Computer gaming friends - a depressing kind of friendship

Vincent

Banned
I just spend a weekend playing Networked PC games with a group of eight friends. We were in my mate's lounge, couches and tables set up with computers. It was Starcraft and Warcraft 3, and it was all weekend long.

Although the games were fun at the time, now I feel empty. In part it may be because there was so little communication. There was little conversation, it was some banter, name calling and talking shit like children. But, mostly, it was embarrasing silence. Everyone left except myself and the friend whose house it was. He drove me home and there was awkward silence until I started talking about the games we'd played and so forth.

I hated hearing myself talk about computer games. I feel terrible that I spent an entire weekend with these guys but at the end, when the computers were off, we were standing around like strangers. I feel there is more to life and that being around people without conversation or communication. It is painful and a kind of lonilness to be with people but unable to connect.

Half of the guys there work with computers, they have IT type jobs. For me, I'd hate to work with computers all day, or any real kind of technical job I think. I want to work with people, the very thing that I fear the most.

I've always played alot of computer games growing up, but really because it was escapism. Not knowing how to socialise or what was wrong with me, there was not many alternatives to gaming when people just cause pain. So, there was that. Also, with these friends that work with computers, they too have poor social skills are unpopular with girls. So, I found myself with them because they wouldn't reject me as they were rejects themselves.

I want to change. I don't want to spend my free time playing games. I'd rather spend it socialising and or outdoors.

You see what friends you have now, if any, and it tells a story about your past. I don't want my future to be the same as my past, and I don't want to have friends only to play computer games with.

Does anyone reading this have a similar situation or know what I mean?

Thanks,

Vincent.
 

SYNAPSE

Active member
Yeah, I somehow understand. I did make something somewhat useful out of it - modding - but I still tend to regard it as a vice. (On another note, I wish I could work on game development for a living but that doesn't even exist where I live.)

An entire weekend dedicated to gaming feels bland. I know the feeling because I myself have some sort of friend with whom I've been playing games online for years now and while it's hard to quit any specific game at any specific time the overall sensation after hours is one of weariness and dullness.
 

SocialRetahd

Well-known member
I only like games if they are played competitively. I use to go to the casinos for that, but I have stopped because people get upset if you don't play the odds.

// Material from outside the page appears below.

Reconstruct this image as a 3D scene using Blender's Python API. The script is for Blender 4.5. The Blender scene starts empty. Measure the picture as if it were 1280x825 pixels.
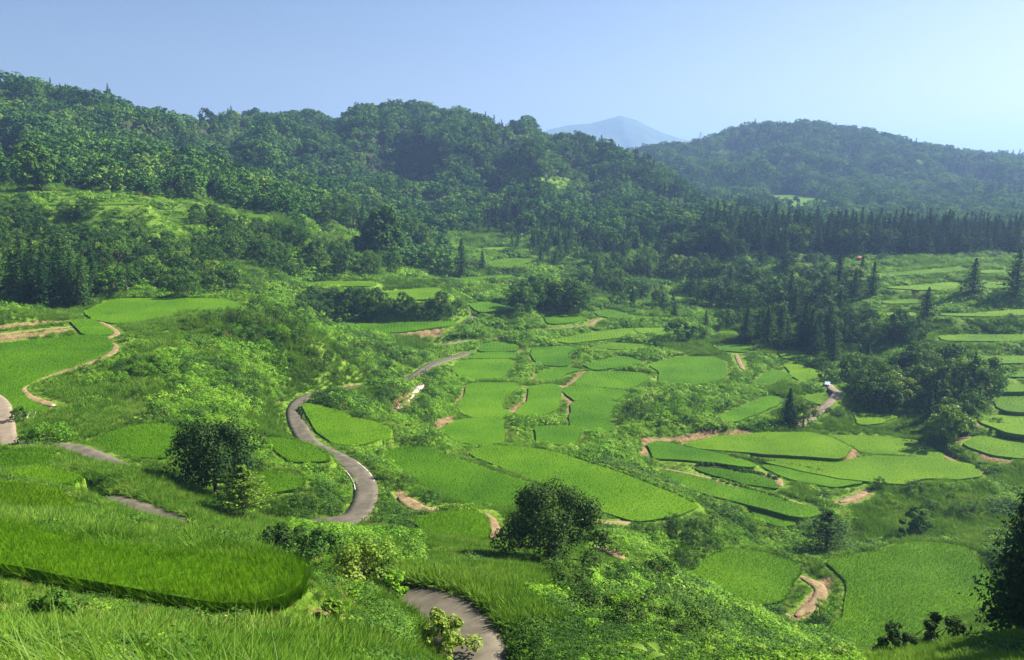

As far as game development goes, you don't work for a local company anymore. Many people start there own game dev companies. I have been trying to for many years now, but I always get side tracked with depression, and have to stop most of my projects. I have been trained in C++, Visual Basic, java, and a few others.

I wish I had some personality or something though, because I am extremely lonely like this, almost suicidal. I wouldn't even be able to make computer friends.

Right now, and since 2005, I live for message boards - I have dreams about message boards.
 

thumbs

Member
Is that really bad though? You see it as bad but people who go to sports may only talk about that. Some people see friendship as just that maybe. Perhaps speaking to them individually you might find some sort of other common interest.